78 Тарелка из сервиза «Индустриализация». По эскизу Михаила Адамовича. 1926
Таким образом, ясно, что русские отнюдь не положили конец чувственным фантазиям. Пусть в экспозиции «Великой утопии» нет ни одной сексуальной обнаженной, зато есть богатые источники фантазии о новом мире и новых человеческих существах обоих полов, которые могли бы в нем возникнуть. Русская выставка богата смелыми творческими находками, воплощенными в архитектурных рисунках, плакатах, книжном дизайне, фотографиях, геометрических объектах и театральных декорациях, чайниках и текстиле, а также в более традиционных картинах, написанных на холсте. Сегодня мы забываем о таких утопических фантазиях, рискуя потерять способность видеть воображаемый маяк надежды за мрачным горизонтом нашей повседневной реальности.

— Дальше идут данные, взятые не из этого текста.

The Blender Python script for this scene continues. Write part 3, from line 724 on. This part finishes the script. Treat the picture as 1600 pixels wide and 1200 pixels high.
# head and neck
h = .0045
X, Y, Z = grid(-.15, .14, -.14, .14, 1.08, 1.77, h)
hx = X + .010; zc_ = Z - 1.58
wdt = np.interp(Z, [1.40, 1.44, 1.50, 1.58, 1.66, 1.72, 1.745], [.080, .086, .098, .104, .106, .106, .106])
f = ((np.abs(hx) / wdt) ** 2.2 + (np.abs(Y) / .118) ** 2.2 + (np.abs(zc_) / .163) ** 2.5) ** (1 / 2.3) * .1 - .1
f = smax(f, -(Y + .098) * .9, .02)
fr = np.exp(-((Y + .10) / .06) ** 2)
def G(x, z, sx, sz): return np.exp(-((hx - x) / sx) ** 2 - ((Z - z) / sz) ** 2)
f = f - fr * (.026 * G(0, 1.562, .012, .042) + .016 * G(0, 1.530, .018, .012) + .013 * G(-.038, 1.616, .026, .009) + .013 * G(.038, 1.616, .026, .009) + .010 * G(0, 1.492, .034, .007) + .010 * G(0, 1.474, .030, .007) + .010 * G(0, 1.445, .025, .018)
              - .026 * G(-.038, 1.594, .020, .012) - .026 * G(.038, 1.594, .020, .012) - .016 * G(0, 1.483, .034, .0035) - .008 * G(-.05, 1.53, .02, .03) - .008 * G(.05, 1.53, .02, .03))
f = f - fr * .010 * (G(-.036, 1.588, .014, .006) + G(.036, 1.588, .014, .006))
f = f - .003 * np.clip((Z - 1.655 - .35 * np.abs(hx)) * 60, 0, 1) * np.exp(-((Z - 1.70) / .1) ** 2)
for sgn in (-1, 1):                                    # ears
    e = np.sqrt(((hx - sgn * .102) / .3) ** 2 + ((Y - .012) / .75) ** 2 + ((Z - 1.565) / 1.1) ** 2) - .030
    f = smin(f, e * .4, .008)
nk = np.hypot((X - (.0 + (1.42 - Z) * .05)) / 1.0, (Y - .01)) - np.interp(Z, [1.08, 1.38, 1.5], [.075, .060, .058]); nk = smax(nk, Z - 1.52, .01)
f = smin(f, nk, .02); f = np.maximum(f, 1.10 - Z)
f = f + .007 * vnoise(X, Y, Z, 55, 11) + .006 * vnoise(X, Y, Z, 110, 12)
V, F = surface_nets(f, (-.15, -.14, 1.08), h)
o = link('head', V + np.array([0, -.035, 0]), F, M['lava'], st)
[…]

С другой стороны, творчество Матисса несет незаслуженное бремя его слишком часто цитируемого утверждения о том, что искусство похоже на хорошее кресло, в которое уставший деловой человек может погрузиться в конце долгого рабочего дня: короче, представления о том, что его искусство нетребовательно и комфортно. Всё же трудно представить обычного уставшего делового человека, ценителя условного Уильяма-Адольфа Бугро или чего-то подобного, который находит утешение в «Музыке», «Танце» или тревожном «Разговоре». Чтобы оценить работы Матисса, потребовался такой довольно смелый, рискованный и, да, утопически мыслящий деловой человек, как Сергей Щукин, или, позже, сварливый и эксцентричный доктор Альберт Барнс из Мериона, пригорода Филадельфии. Лишь позднее Матисс, увы, последовал своему собственному совету, и искусство, появившееся в итоге, было однообразным, скучным и шаблонным, лишенным той энергичной экспериментальности и даже той привлекательной неловкости, неуверенности и рискованности, которые характеризовали более ранний период. Не то чтобы у «Великой утопии» был грандиозный финал: напротив, выставка заканчивается третьесортным сюрреализмом, неуклюжей пропагандой и модерном образца сувенирного магазина. Тем не менее в своих лучших проявлениях и «Матисс», и его Другой продемонстрировали широкой аудитории возможности, достижения и неудачи двух совершенно разных взглядов на современность в XX веке.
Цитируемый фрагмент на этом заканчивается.